WASHNGTON—As expected, the U.S. Treasury Department has published a white paper examining the emerging marketplace lending sector of finance, in which it also identified seven themes.
Entitled “Opportunities and Challenges in Online Marketplace Lending,” the document follows a “Request for Information” from 2015 where approximately 100 different platforms and industry observers submitted comments to the Treasury.
Treasury officials described the document as a process to better understand the potential opportunities and risks presented by this evolving industry.
Treasury said advances in technology and the availability of data are changing the way consumers and small businesses secure financing.
“Online marketplace lending has emerged as an industry offering faster credit for consumers and small businesses . . . By engaging directly with industry, Treasury hoped to foster discourse about how this industry could best serve the financial needs of the American public.”
Treasury said RFI comments covered a wide range of issues, but several common themes emerged, including the following:
- Use of Data and Modeling Techniques for Underwriting is an Innovation and a Risk: RFI commenters agreed the use of data for credit underwriting is a core element of online marketplace lending, and one of the sources of innovation that holds the most promise and risk. While data-driven algorithms may expedite credit assessments and reduce costs, they also carry the risk of disparate impact in credit outcomes and the potential for fair lending violations. Importantly, applicants do not have the opportunity to check and correct data potentially being used in underwriting decisions.
- There is Opportunity to Expand Access to Credit: RFI responses suggested that online marketplace lending is expanding access to credit in some segments by providing loans to certain borrowers who might not otherwise have received capital. Although the majority of consumer loans are being originated for debt consolidation purposes, small business loans are being originated to business owners for general working capital and expansion needs. Distribution partnerships between online marketplace lenders and traditional lenders may present an opportunity to leverage technology to expand access to credit further into underserved markets.
- New Credit Models and Operations Remain Untested: New business models and underwriting tools have been developed in a period of very low interest rates, declining unemployment, and strong overall credit conditions. “However, this industry remains untested through a complete credit cycle. Higher charge-off and delinquency rates for recent vintage consumer loans may augur increased concern if and when credit conditions deteriorate,” Treasury stated.
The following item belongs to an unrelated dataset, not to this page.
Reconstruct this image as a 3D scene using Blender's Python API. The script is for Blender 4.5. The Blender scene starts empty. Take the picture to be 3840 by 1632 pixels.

- Small Business Borrowers Will Likely Require Enhanced Safeguards: RFI commenters drew attention to uneven protections and regulations currently in place for small business borrowers. RFI commenters across the stakeholder spectrum argued small business borrowers should receive enhanced protections.
- Greater Transparency Can Benefit Borrowers and Investors: RFI responses strongly supported and agreed on the need for greater transparency for all market participants. Suggested areas for greater transparency include pricing terms for borrowers and standardized loan-level data for investors.
- Secondary Market for Loans is Undeveloped: Although loan originations are growing at high rates, the secondary market for whole loans originated by online marketplace lenders is limited. RFI commenters agreed that active growth of a securitization market will require transparency and significant repeat issuances.
- Regulatory Clarity Can Benefit the Market: RFI commenters had diverse views of the role government could play in the market. However, a large number argued that regulators could provide additional clarity around the roles and requirements for the various participants.
In order to encourage “safe growth and access to credit through the continued developments of online marketplace lending,” Treasury said the white paper introduces the following recommendations to the federal government and private sector participants:
1. Support more robust small business borrower protections and effective oversight;
2. Ensure sound borrower experience and back-end operations;
3. Promote a transparent marketplace for borrowers and investors;
4. Expand access to credit through partnerships that ensure safe and affordable credit;
5. Support the expansion of safe and affordable credit through access to government-held data; and
6. Facilitate interagency coordination through the creation of a standing working group for online marketplace lending.
In addition, Treasury said the white paper identifies potential trends that will require ongoing monitoring.
“These include the evolution of credit scoring, the impact of changing interest rates, potential liquidity risk, increasing mortgage and auto loans originated by online marketplace lenders, potential cybersecurity threats, and compliance with anti-money laundering requirements,” the agency said. “The business models and data-driven algorithms supporting this industry have largely developed in favorable credit conditions. Treasury believes it is important to consider policies that could minimize borrower risks and increase investor confidence in a less favorable credit environment.”
NAFCU said its members welcome the study of a growing market sector, a study that could lead to promoting rules to protect consumers and a competitive marketplace for all financial institutions, including credit unions.
“Treasury’s report largely confirms our concern that there exists an uneven playing field for overregulated credit unions as compared to online marketplace lenders, which are not subject to the same disclosure rules and underwriting standards that apply to traditional lenders,” said NAFCU Executive Vice President of Government Affairs and General Counsel Carrie Hunt. “Going forward, we strongly urge Treasury and other financial regulators to promulgate rules that require online market lenders to meet regulatory requirements such as the protections of Truth in Lending Act and underwriting standards for loans.”